Thursday, November 9, 2023

Can You Figure Out the (Singular) Blazon from These (Multiple) Emblazons?

Today's conundrum: How are the attributed arms of St. Wilfrid blazoned? And can you get to that blazon from five (well, really four, because two of them are the same) emblazons of those arms?

Because, frankly, those varying emblazons are all (except for the two matching ones) significantly different.

First, the three found wandering the streets of York, England; the one, and then the two matching ones:

Then, this one, found on the exterior of York Minster:

And this one (on the right) from the interior the Minster:

So, knowing that these different depictions are all supposedly those of the attributed arms of St. Wilfrid, how would you blazon his arms?

Take and minute and think about it.

Feel free to click on any of the images above to go to a larger photo to look at them more closely.

How are these arms blazoned?

Just from looking at them, I would blazon the first one as: Azure three mullets of six points argent.

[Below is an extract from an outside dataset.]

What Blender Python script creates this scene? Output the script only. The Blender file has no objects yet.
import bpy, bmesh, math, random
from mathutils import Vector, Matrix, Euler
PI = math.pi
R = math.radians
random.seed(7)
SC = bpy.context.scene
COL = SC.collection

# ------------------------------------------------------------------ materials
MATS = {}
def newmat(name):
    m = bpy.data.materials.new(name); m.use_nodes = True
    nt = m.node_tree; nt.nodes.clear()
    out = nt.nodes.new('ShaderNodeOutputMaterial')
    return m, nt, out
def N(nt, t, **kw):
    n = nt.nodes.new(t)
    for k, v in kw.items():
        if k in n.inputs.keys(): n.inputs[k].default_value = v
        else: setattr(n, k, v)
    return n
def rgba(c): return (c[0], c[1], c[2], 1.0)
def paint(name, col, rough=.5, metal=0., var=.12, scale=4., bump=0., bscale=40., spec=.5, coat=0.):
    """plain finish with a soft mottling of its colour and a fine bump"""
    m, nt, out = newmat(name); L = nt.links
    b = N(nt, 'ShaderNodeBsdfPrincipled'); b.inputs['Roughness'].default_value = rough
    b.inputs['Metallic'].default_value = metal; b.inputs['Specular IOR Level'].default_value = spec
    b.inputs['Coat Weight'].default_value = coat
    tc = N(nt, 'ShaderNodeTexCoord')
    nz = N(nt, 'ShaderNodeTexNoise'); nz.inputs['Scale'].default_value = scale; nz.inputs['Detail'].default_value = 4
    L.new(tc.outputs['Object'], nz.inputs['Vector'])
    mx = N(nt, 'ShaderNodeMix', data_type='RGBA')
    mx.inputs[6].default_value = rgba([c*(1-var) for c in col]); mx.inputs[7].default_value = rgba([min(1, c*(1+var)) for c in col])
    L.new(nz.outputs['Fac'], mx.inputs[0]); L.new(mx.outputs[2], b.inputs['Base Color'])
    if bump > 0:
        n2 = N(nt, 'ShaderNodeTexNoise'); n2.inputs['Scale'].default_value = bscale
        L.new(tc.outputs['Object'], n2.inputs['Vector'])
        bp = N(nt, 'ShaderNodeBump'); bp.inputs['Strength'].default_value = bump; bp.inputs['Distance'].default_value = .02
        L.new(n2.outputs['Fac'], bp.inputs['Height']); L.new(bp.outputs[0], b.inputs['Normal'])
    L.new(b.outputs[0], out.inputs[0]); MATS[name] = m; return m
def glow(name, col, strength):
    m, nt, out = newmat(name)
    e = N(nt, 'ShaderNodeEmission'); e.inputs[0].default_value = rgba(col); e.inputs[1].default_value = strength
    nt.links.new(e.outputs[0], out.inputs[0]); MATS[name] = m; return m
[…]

The next two (the matching ones), and assuming the same tinctures, I would blazon as: Azure three mullets of eight points argent.

The third, from the exterior of York Minster, and the fourth, from the interior, are blazoned by Hugh Murray in Heraldry and the Buildings of York, and by Y.E. Weir in A Guide to the Heraldry of York Minster, as Azure three estoiles or.

The difficulties, in my own mind, are:

1. Mullets (of however many points) are not the same heraldically as mullets;

2. Estoiles are generally of six rays, while those here pretty clearly have seven; and

3. Estoiles do not have, as they seem to in the last image, circular centers.

Going out onto the internet and looking up other images of the attributed arms of St. Wilfrid, the majority tend to follow the pattern of Azure three estoiles of seven rays or.

But I have to wonder, should they really be suns? (Yes, I am well aware that suns are generally depicted with alternating straight and wavy rays. Still, that seems a little more likely than seven-rayed estoiles. But what do I know?)

Anyway, it's a bit of a puzzle, one that leaves us all a little something to think about.